La Prospérité : Quel est votre état d’esprit ?

Charlotte Gbandi Moke : Au début, j’étais moi-même traumatisée après un entretien avec les rescapés. Ils me partageaient des histoires affreuses et inimaginables. J’ai souffert des insomnies. Pour surmonter cet état, j’ai recouru à la prière mais également, à l’équipe psychosociale du CICR qui m’apporte un appui non négligeable. Après une année d’expérience, je travaille sans inquiétude. Chaque jour, je fais face aux stress et je fournis des efforts pour les surmonter.
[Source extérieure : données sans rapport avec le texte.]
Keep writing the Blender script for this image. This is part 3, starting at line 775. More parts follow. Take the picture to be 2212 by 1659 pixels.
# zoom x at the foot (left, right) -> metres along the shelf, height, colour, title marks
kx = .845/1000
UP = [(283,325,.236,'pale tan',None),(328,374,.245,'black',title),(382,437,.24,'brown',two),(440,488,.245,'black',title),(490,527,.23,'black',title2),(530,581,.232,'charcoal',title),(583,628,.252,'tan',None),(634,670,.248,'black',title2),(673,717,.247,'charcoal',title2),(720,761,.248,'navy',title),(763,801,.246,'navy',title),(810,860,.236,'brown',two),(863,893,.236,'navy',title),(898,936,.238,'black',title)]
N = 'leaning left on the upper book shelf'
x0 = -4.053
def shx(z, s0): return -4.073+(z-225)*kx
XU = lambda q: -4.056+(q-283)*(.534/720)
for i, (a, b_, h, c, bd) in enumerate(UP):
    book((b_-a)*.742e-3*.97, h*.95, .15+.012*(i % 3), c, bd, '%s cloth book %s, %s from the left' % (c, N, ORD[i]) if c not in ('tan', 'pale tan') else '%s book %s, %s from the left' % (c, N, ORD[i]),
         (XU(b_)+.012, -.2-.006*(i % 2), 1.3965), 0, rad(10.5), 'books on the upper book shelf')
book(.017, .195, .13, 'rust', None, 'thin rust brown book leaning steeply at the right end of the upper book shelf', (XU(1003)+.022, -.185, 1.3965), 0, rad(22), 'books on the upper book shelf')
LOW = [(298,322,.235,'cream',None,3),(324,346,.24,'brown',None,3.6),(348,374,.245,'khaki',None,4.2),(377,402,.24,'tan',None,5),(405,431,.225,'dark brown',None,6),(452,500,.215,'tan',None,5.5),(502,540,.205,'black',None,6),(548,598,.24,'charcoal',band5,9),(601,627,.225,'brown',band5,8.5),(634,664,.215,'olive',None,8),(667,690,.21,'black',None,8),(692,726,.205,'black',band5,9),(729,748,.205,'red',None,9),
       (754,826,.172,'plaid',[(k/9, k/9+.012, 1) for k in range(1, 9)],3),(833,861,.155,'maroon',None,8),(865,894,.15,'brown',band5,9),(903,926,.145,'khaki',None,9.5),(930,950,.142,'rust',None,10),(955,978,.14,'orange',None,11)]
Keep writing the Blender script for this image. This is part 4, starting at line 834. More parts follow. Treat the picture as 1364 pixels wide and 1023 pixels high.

C’est un travail que je fais avec attention et amour pour aider mes compatriotes à réintégrer la société.

La Pros : Comment parvenez-vous à persuader vos interlocuteurs ?

CGM : Les premiers contacts sont difficiles. Les rescapés refusent de vous donner leur témoignage. Certains vous demandent ce que vous allez en faire et ce qu’ils recevront en échange. Ils vous répondent avec une violence et agressivité qui vous effrayent. Ces comportements sont l’expression d’une souffrance psychologique à la suite d’un événement traumatique. Face à la réticence, je m’emploie à leur expliquer le bien-fondé de l’accompagnement psychosocial organisé par le CICR. Je les persuade que notre souci est de les aider à réintégrer facilement la société. Mais également, leurs expériences ne seront jamais divulguées. Une fois, ils réussissent cette réintégration, ils seront aptes à reprendre leurs activités quotidiennes et contribuer au développement de la région. L’exercice n’est pas facile. Il faut beaucoup de patience pour les mettre en confiance.

La Pros : Que leur dites-vous exactement ?

CGM : Au cours des entretiens, je leur explique qu’ils ne doivent pas se culpabiliser de ce qu’ils ont commis comme bévues en brousse. Ils ne l’ont pas fait de leur propre gré mais parce qu’ils ont été contraints par les rebelles. Une fois mis en confiance, les rescapés vous relatent leur expérience dans la brousse. Ils se défoulent et parviennent à sortir du carcan de la dépression. Ces entretiens sont très importants et décisifs pour un nouveau départ. Leurs histoires restent un secret professionnel et ne peuvent être divulguées.

La Pros : Comment dénichez-vous les rescapés au sein de la communauté ?

CGM : Très souvent, les rescapés ayant bénéficié de l’accompagnement psychosocial, nous oriente vers les autres rescapés non encore pris en charge. La communauté nous aide aussi.

La Pros : Est-ce facile de concilier votre vie de ménagère et de conseillère sociale ?

CGM : Puisque je réalise mon travail avec passion, je parviens à concilier ces deux casquettes. A la maison, je suis mère de famille et ménagère. Mes temps perdus, je les consacre à l’agriculture. Avant, j’entretenais un restaurant de fortune que j’ai nommé ‘’Pas-à-pas’’, mais l’activité n’est plus rentable.